Bottom post of the previous page:
I made a thread about this last headmin term and never received a strict answer as it faded into autolock territory, and current experience makes me believe it's still a point worth pursuing so here we go again.I believe it would be overall beneficial for the MRP servers at least for the station heads of staff roles to be protected (I.E incompatible with rolling any antagonists except obsessed). Mothblocks likes to remind me that many things beneficial to MRP also apply to LRP, but I'm not confident enough to say that for sure here, and in fact I personally disagree that it would be good for LRP servers the way I believe it would be good for MRP. So for LRP I'll leave it to others to decide if my points apply to all servers or just the Manuel and Campbell.
1. Heads of staff as antagonists tend towards much simpler and less interesting styles of antag play - Heads of staff are empowered with significantly increased access to both station locations and equipment from roundstart, as well as a greatly increased degree of soft power in terms of their authority under the chain of command. This leads towards heads of staff antagonists having a significantly easier time completing their objectives by simply ignoring interaction with the rest of the round in favour of quickly and easily acquiring completed objectives to even further empower themselves.
2. The MRP rules attempt to bolster the oftentimes questionable authority of the heads of staff, with an aim towards improving immersion and having the chain of command carry some IC meaning beyond "big doctor/scientist/engineer with more stuff". The existence of heads of staff antagonists undermines this intent - it's oftentimes very hard to stay in your lane and trust your boss when there's a decent chance they're out to sabotage the station, murder you or steal from you or others. Telling your boss to shove off because they're incompetent is a sacred right, but less conflict between OOC metaknowledge and the IC starting expectation that you want to keep your job would be nice.
3. Acting captain antagonists are terrible to play with, and there exists no current mechanism to dynamically protect head roles based on their position in the captain hierarchy when rounds lack a captain and auto promote a head.
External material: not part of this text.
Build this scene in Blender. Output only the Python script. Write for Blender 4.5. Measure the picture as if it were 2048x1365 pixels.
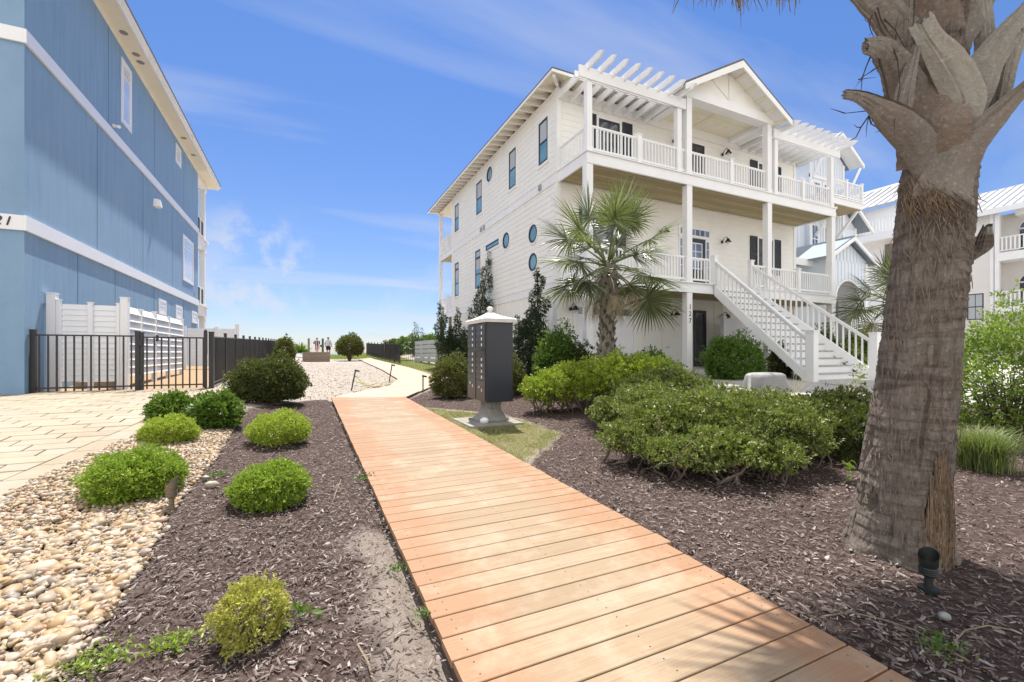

This has been the case for as long as I've been playing at least, but has become a significantly greater issue with the advent of the autopromotion announcement often making antagonists into round acknowledged "basically the captain". In the absence of any current method to stop that from happening, and for the other reasons above, I believe it would be an overall benefit to protect head roles and exclude them from antagonists on MRP.
Since I've seen this argument float around before and a couple of counterarguments have already been made, I'll include some pre-rebuttal to the more common counterarguments I see.
Paranoia is an important part of the game and adding more roles to the protected list harms this pillar
In my experience, there is a finite amount of paranoia you can cram into a round before people begin to simply automatically exclude trusting others as a workable option and choose to simply prepare themselves to be able to meet every possible challenge solo as no one else can ever be trusted. That kind of gameplay style runs directly counter to the interaction focused experience we aim for on MRP (to varying degrees of success, sadly), and as such I do not believe that cutting down on this particular source of personal paranoia would be a net negative for the game as a whole, especially given the increased story value of having personal pillars exist to be torn down - rounds where individual heads of staff are trustworthy and competent and then are suddenly disappeared by enemies of the corporation are already potent story generators, shifting increased value onto the chain of command thus further enhances RPR 3 by making heads of staff an increasingly inherently worthwhile target for traitors and other antagonists looking to disrupt the station.
It's hard enough to get people to play heads of staff already why would you want to disincentivise their play further by limiting antag opportunities?
Roundstart job rolling is done in a tiered system where higher priority rolls complete first and after they are assigned lower priority rolls take place. Currently to the best of my knowledge this system rolls Antagonists -> Heads of Staff -> Normal Jobs. As such if head roles were added to the protected list their players would not disadvantage themselves when it comes to standard rolls for antagonist - If they rolled an antag they'd be shunted off to another role other than a head, they would not lose the antag roll.